I am often astonished by people that get caught up in minutia in their personal and business lives. These people search for answers everywhere when the basic answer at how to succeed in almost everything is something they learned in grade school.
Math.
Basic mathematics are the key to achieving all of your largest and smallest goals.
Let’s run through an example of this theory:
Entrepreneur A decides that he wants to follow his life long dream of opening a restaurant. He has worked in the industry for years and decides what he needs is a unique gimmick and lots of space to capitalize on volume. He decides to focus his menu on your standard Pub foods, and invests about $30,000 in television for the establishment. Based on his theme he also invests quite a bit on the bar. By month 6 of this restaurants existence the owner is $100,000 in the hole and decides what is needed is a revamped menu to attract more customers.
His restaurant is doomed.
Entrepreneur B decides to open a restaurant to follow her lifelong dream as well.
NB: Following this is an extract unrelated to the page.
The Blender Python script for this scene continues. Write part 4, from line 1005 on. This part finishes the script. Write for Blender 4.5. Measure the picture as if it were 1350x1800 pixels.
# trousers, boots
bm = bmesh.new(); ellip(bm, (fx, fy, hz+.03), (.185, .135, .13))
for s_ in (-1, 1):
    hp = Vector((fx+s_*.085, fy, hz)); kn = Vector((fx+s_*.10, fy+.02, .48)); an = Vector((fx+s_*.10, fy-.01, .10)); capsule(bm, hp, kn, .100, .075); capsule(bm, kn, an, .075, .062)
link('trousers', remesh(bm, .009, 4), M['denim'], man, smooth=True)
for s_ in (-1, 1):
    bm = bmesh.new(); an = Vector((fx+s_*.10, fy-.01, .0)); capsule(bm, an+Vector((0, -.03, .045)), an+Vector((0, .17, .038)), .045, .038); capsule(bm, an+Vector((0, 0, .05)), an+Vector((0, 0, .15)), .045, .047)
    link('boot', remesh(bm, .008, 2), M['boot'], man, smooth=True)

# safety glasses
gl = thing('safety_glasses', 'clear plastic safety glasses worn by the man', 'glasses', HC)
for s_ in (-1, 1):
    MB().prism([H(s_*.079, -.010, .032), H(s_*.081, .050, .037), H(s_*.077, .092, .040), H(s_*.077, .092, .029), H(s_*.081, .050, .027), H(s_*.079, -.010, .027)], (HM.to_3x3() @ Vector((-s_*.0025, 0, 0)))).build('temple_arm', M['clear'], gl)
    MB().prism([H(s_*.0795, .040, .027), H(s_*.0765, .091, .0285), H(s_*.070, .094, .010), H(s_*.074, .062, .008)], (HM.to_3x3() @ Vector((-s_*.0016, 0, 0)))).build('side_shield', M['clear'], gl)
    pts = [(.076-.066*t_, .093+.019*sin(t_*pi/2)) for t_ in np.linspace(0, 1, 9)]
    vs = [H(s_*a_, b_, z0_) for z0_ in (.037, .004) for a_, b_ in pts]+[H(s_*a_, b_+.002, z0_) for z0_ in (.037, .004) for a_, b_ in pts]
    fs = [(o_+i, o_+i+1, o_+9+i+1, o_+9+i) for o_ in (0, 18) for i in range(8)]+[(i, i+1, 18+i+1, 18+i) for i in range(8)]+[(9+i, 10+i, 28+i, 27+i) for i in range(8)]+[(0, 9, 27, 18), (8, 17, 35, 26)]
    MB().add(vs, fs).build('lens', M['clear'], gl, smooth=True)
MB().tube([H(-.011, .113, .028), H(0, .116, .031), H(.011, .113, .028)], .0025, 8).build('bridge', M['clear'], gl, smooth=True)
She plans the menu, and creates a business plan based on a fixed price model. She knows her market so she can gauge that based on her style of cuisine she will attract an average of 3.5 people per table. She estimates her revenue per table at $75 and profit per table at $35. She wants to maintain profit of 20%. This leaves her $20 per seating to pay for utilities, rentals space, vendors, and marketing. She decides based on this that she will start her dream in a small 10 table bistro and focus on remaining profitable. She leaves the decor simple to maintain low maintenance costs, and uses foursquare, Groupon, and word of mouth to grow the foot traffic because she can get a CPA of $5 per table through these routes.
If you think Entrepreneur A doesn’t exist you are incredibly wrong. People who bank on their ideas more than the value those ideas will bring to consumers, and more importantly how profitable that value can become, are jumping into business ownership everyday. A good idea is just that, a good idea. It is nothing without basic math based planning that makes them tangible concepts.
A word of advice to people going into business relationships with people like Entrepreneur A, these are the types, that once they fail from the lack of planning begin playing the blame game. It is best to stay clear and brush up on your math for your next big opportunity.